The Moon is Earth’s only natural satellite. Next to the Sun, the Moon exerts the greatest influence on the Earth itself, most notably through its affect on Earth’s tides.


The Moon is the largest natural satellite relative to the size of its primary - having 27% percent the diameter and 60% the density of the Earth. The Moon is larger than Pluto.


The current prevailing hypothesis for the origin of the Moon is that it formed as a result of Mars-sized body colliding with the newly-formed proto-Earth. The material ejected from this impact accreted to form the Moon 4.53 billion years ago.

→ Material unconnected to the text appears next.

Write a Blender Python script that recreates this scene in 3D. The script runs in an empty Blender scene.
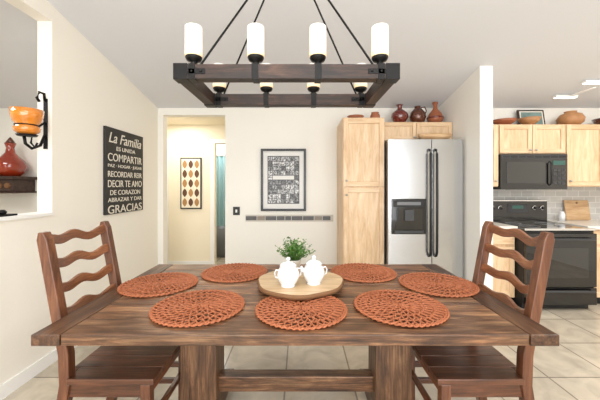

The Moon is the brightest object in the sky after the Sun, although its surface is actually dark, reflecting only 7 percent of the light falling on it. Moon’s current orbital distance causes it to appear almost the same size in the sky as the Sun.


Layer Composition
Crust Basalt, granitic rock
Mantle Solid silicate rock
Inner mantle Partially molten silicate rock
Outer core Liquid iron
Inner core Solid iron


The uppermost parts of the Lunar crust forms broken surface layers referred to as regolith and megaregolith. Regolith comprises small rocks and dust formed by impact processes and is only a few metres thick. Megaregolith is a layer of highly fractured bedrock several kilometres thick which lies directly under the regolith.


Moonquakes have been found to occur deep within the Moon’s mantle. These occur with monthly periodicities and are related to tidal stresses caused by the eccentric orbit of the Moon about the Earth.

Inner core

Lunar core is small, with a radius of about 20% the size of the Moon.